最近だと、私より1年前に同じような状況で主務に昇格された同年代の方がいました。社内に「キャリアっち」という1on1制度があるのですが、その方とペアを組んで「どのように仕事を進めていけばいいのか」といった具体的な話題について、詳しく話を聞きながらアドバイスを受けることができました。
──「キャリアっち」というのは、どのような取り組みなのでしょうか?
キャリアに悩んでいる社員が、お互いのスケジュールに合わせて先輩社員に相談できる社内プロジェクトです。先輩・後輩の関係を作ることで、自分のキャリアについてじっくり話ができるのでとても心強いです。
育児と仕事を両立させるロールモデルに
──さまざまな学びと刺激のある環境が成長を後押し
──やりがいを感じる瞬間はどのような時ですか?
原因がわからなかった不具合の要因を突き止められた時や、長い道のりを経て量産までこぎつけられた時などです。昨年担当した製品は、量産までたいへんな苦労がありましたが、なんとか量産できた時には、メンバーと一緒に達成感を味わうことができました。
品質保証部門は量産の是非を判断する立場でもあるので、わが子を送り出すような感覚を持っています。
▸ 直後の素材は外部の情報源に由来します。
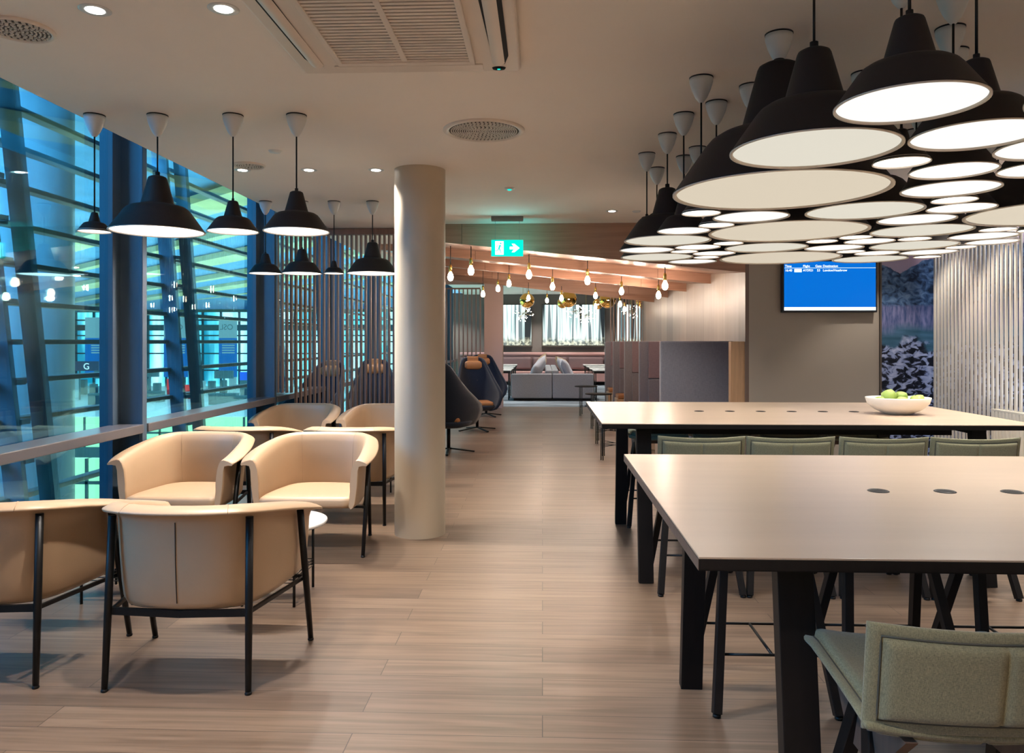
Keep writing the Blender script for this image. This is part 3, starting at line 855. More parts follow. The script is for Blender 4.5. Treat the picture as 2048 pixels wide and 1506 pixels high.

──今後のキャリアプランについて、どのように考えていますか?
敦賀拠点の中で、育児と仕事を両立させる1つのロールモデルとなれるよう、私がこれまで受けてきたサポートを後輩にも伝えていけたらと思っています。もちろん、自身のスキルアップも図りながら成長していきたいです。
──品質保証部門の専門家として、今後どのような役割を担っていきたいですか?
まずは、分析業務の第一人者となれるようにさらに専門性を高めていくこと。そして社内の他拠点の品質部門とも太いパイプを築き、解決が難しい課題については周りを巻き込みながら品質の向上やスキルアップ、解析力強化を図っていきたいと思います。
──最後に、学生の皆さんにメッセージをお願いします。
私は当社に入社するまで、自動車のスイッチがどういうものなのか詳しくは理解できていませんでした。それでも品質保証部門の一員として働く中で、わからないなりに一生懸命考えて提案すると「それは新しい視点だね」と認めてもらえることがありました。いろんな考えや立場の人を否定せず、受け入れてくれる環境だからこそ、成長できたのだと思います。
周りには自分のやりたいことを見つけてどんどんチャレンジする人がたくさんいて、そこから私も良い刺激をもらっています。規模の大きい会社で、学びのチャンスはいくらでもあるので、ぜひ一緒に成長していきましょう。